Zwischenruf - Pascale Jung:Der bewegliche Bischof

Auf meinem Schreibtisch im Büro steht ein Urlaubsmitbringsel aus Schottland. Eine Figur der Lewis Chessman. Eine Schachfigur. Diese Schachfiguren wurden 1831 am Strand der schottischen Hebrideninsel Lewis gefunden. Sie wurden vermutlich im 12. Jahrhundert in Norwegen hergestellt und gelten als die besterhaltenen mittelalterlichen Spielsteine. Jede der Figuren des Schachspiels ist individuell, mit eigenen Gesichtszügen und einem Charakter.

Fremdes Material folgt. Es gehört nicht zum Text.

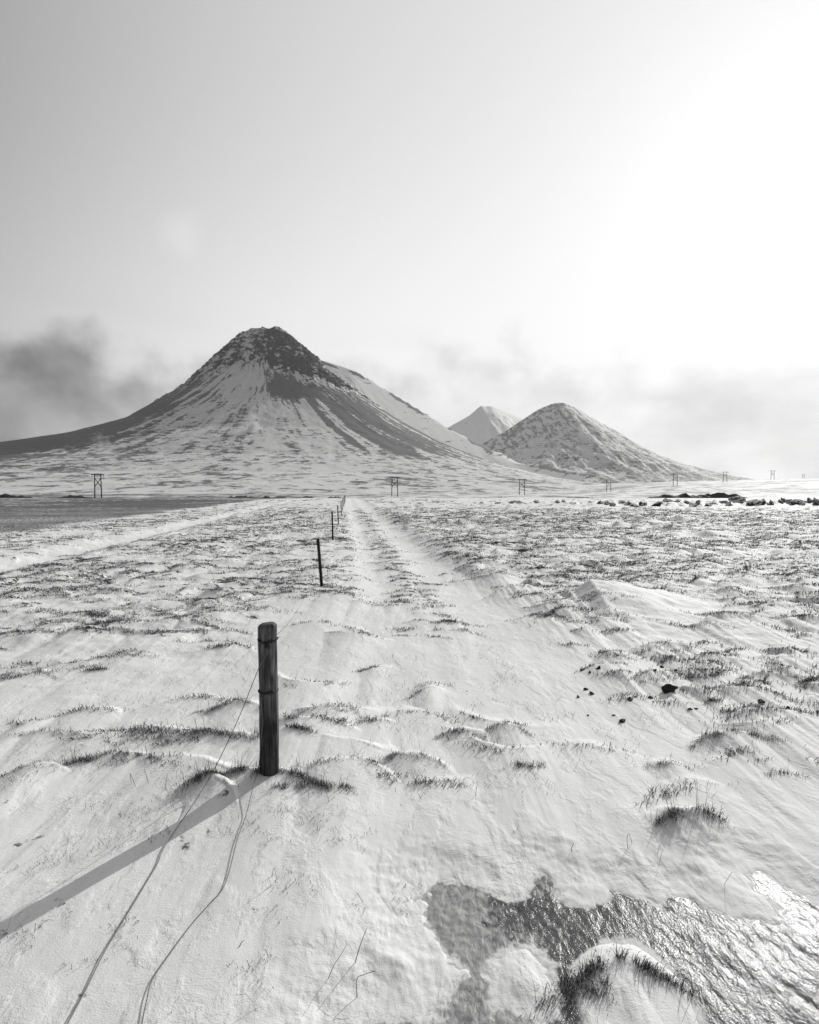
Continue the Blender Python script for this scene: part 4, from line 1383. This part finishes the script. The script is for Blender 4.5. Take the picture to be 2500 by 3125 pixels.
# ------------------------------------------------------------------ dry stalks sticking out of the near snow
def stalk(root_px, pts_px, rad, lab):
    x, y, z = on_ground(*root_px)
    P = [(x, y, z - 0.015)]
    for k, (px, py) in enumerate(pts_px):
        rt = ray(px, py); yy = y + 0.012 * (k + 1); kk = yy / rt[1]
        P.append((rt[0] * kk, yy, CAM_H + rt[2] * kk))
    P = smooth_path(P, 4) if len(P) > 2 else [np.array(P[0]), (np.array(P[0]) + np.array(P[1])) / 2, np.array(P[1])]
    v, f = tube(P, np.linspace(rad, rad * 0.55, len(P)), 5)
    v = v - np.array((x, y, z))
    o = add_obj('dry_stalk', np_mesh('dry_stalk', v, f), M_STALK, None, (x, y, z))
    tag(o, lab, 'dry stalk', 'dry stalks in the near snow')


stalk((1080, 2940), [(1098, 2890), (1119, 2834)], 0.0016, 'tall straight dry stalk at the bottom, left of the ice')
stalk((1091, 3046), [(1089, 2990), (1110, 2975), (1146, 2963)], 0.0013, 'dry stalk bent sharply to the right, left of the ice')
stalk((996, 2988), [(1020, 2945), (1037, 2920), (1060, 2880)], 0.0011, 'thin crooked dry stalk leaning right, left of the tall straight one')
stalk((724, 2894), [(735, 2880), (744, 2870)], 0.0018, 'short thick dry stub in the snow between the wires and the ice')
stalk((417, 2401), [(406, 2380), (397, 2361), (402, 2400), (406, 2436)], 0.0013, 'dry stem folded into an upside-down V, left of the near post')
stalk((455, 2390), [(446, 2365), (440, 2345)], 0.0014, 'short leaning dry stem just left of the near post')
stalk((828, 2676), [(836, 2648), (843, 2676)], 0.0011, 'tiny folded dry stem standing below the near post')
stalk((1005, 2690 - 240), [(1000, 2430), (990, 2405)], 0.0012, 'little upright stem right of the tangled tuft by the post')
stalk((1450, 2430), [(1455, 2405), (1458, 2391)], 0.0013, 'little upright stem on the bare snow right of centre')
stalk((1918, 2590), [(1914, 2560), (1921, 2545), (1930, 2580)], 0.0012, 'small folded stem between the ice and the bushy tuft')
stalk((1750, 2600), [(1745, 2590), (1752, 2572)], 0.0016, 'stub standing on the small ice-tailed lump above the ice')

Auf meinem Schreibtisch steht der Bischof. In seiner Hand hält er die Bibel und den Bischofsstab. Das ist ungewöhnlich. So ein Bischof in einem Schachspiel ist ja irgendwie ein Sonderling zwischen all den weltlichen Soldaten, dem Turm, dem Reiter, dem König und der Königin.
Der Bischof hat im Schach die Funktion des Läufers. Ich bin überhaupt keine Schachexpertin, aber wenn ich mir die Zugmöglichkeiten des Läufers anschaue, fällt mir auf, dass so ein Bischof eine ziemlich hohe Beweglichkeit hat. Er kann ja diagonal über das ganze Spielbrett ziehen, wenn kein anderer Spielstein ihm den Weg verstellt. Und was mir noch auffällt, ist, dass zwei Läufer, also zwei Bischöfe sich immer einander ergänzen, denn der eine darf nur auf den schwarzen Feldern ziehen und der andere nur auf den weißen.
Der Bischof auf meinem Schreibtisch erinnert mich daran, dass kirchliches Handeln in der Welt gelingen kann, wenn man die Chance der freien Bahn nutzt und wenn man sich immer bewusst ist, dass die Fähigkeiten des anderen meine Fähigkeiten ergänzen und nicht behindern. Das gilt für Bischöfe und für alle Gläubigen.